Heaven and Oatmeal
Sunday, October 5th, 2003Doug and I had a rather lively discussion about heaven on Friday. I’m not quite sure what started it.
Wait, yes I am. I’d had another dream about living with the Osbournes. As in, Ozzy Osbourne. (Doug jokingly comments that most people would be disturbed by a dream like that!)
The dream was still kind of hovering over me, and I commented that I was supposed to be born into a “wealthy family who loves each other.” There was a pregnant pause, and then Doug answers, “Yes, you were.”
So now I’m frustrated and want to know just what the big deal is over heaven. What I’ve always imagined heaven to be like is that we’re unfinished here on earth, and when we get to heaven, we’re complete. Not that we know everything, but that we don’t have to deal with sin, so everything is good.
It sounds boring to me.
On earth, we have a yin and a yang. Bad and good. We can appreciate the good because we know the bad. How will we know and appreciate the good if there’s no bad?
Doug contends that we’ll have our memories intact, but we won’t know the shame and embarrassment that is attached to them. The confusion, frustration, with everything we’ve had to deal with on earth will be wiped away. The good will be better than good.
Apparently, in one way of looking at it, the ulterior motives I assign to every male on the planet will no longer exist. My suspicion of people will be gone, because there will be no need for it. So when people look at me, they’ll see the beauty and the love without question.
I will also be able to see that in them.
I still have a hard time trusting people. It’s been nearly three years since my journey into the most hellish and beautiful time in my life, but it still colors certain things about me - certain ways I see people. In heaven, I will be able to see the beauty and lose the mistrust.
I could definitely live with that.
I suppose I’ve always thought of heaven as kind of an oatmeal-colored existence. Doug says the trouble with much of the Christian society’s views on heaven is that we’ll sit around singing “Kumbayah” for eternity. My thought is, when the streets are made of gold, why do I keep thinking that we will be sitting around singing “Kumbayah”? Why would we then need streets of gold?

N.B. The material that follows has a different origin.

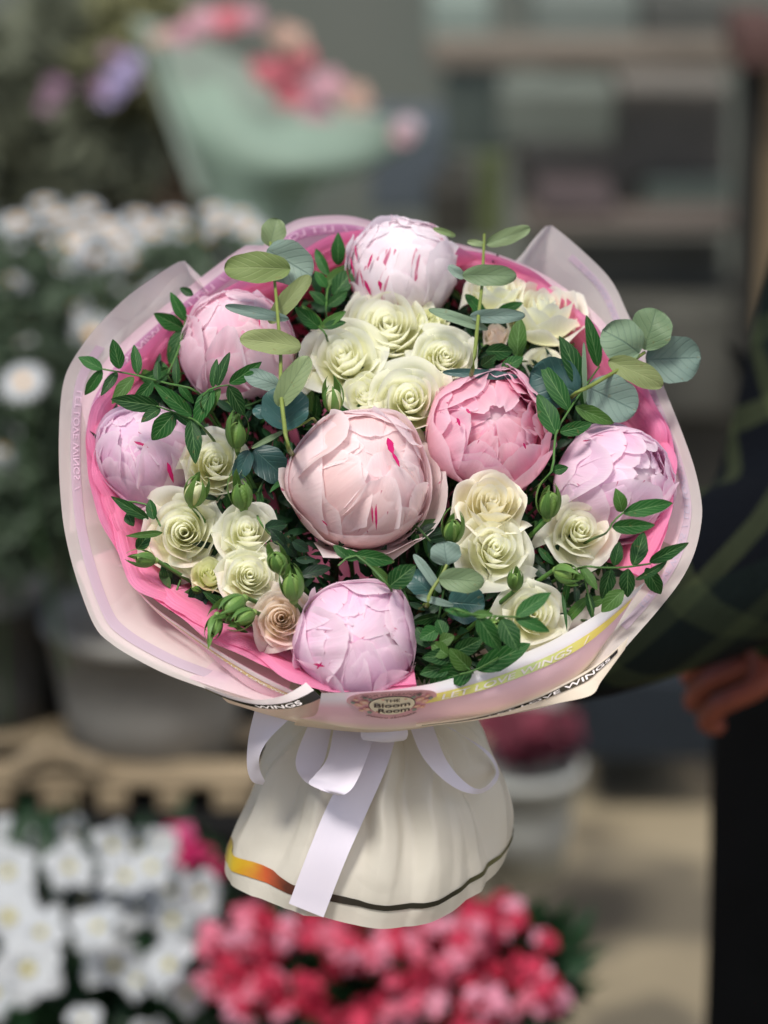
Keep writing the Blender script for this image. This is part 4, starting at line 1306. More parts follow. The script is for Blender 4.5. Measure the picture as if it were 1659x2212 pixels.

Last night I had an awful dream. That’s how I characterized it in an e-mail to Jen. It was only awful because I had to wake up and again deal with the fact that life is not like my dream.
Through a referral from a client I’d met a man who was wonderful. He was beautiful, but not just on the outside. He had kind eyes. That’s a hard thing to come by. Mike (the boy from way-back-when) had mischievous eyes. Max had compelling eyes. Neither of them had kind eyes. This man had kind eyes. He was exciting and boring all at the same time. He had a life, a job, a home, and all the boring necessities of (my) life. He was also achingly beautiful and sexy.
And he loved me. It was easy to see. He didn’t (just) want to sleep with me, he didn’t want to use me for what I could give to him. He didn’t want to live vicariously through me. I didn’t want to change anything about him, and strangely, he didn’t want to change me.
I guess what I felt was cherished. Maybe for the first time in my life I understood what that actually felt like.
I remember everything about the dream. I remember what he smelled like. I remember the color of the carpeting in his living room and how the sun felt on my face when I stood on his deck. I remember the sounds of his car driving away as I stood smiling at him. I remember the plants inside his house, and the feel of the berber carpeting on my back in the sunroom.
I slept until noon. I didn’t want to wake up.
We were together all our lives, and died together. We were in heaven together, and heaven didn’t seem any different than our life together on earth.
This dream has made me mope throughout the day. Life outside of the dream is very different. It’s not bad by any stretch, but it’s not heaven either. There’s still conflict and hurt and stress. I suppose that’s something that would still exist, even inside the world I’d created in my dream. But there’s something there that offsets it - overwhelms the bad.
I’ve never had a time before when I was so ready to have a healthy relationship. For the first time in my life I’d like to meet a man who is exciting and boring. Someone I’m not needing to fix or needing to have fix me. I know he’s out there somewhere, and I just haven’t met him yet. I don’t know if he’ll sweep me off my feet, or we’ll just grow into something like my dream. I do know, however, that God created us to have a partner, and I’m hopeful.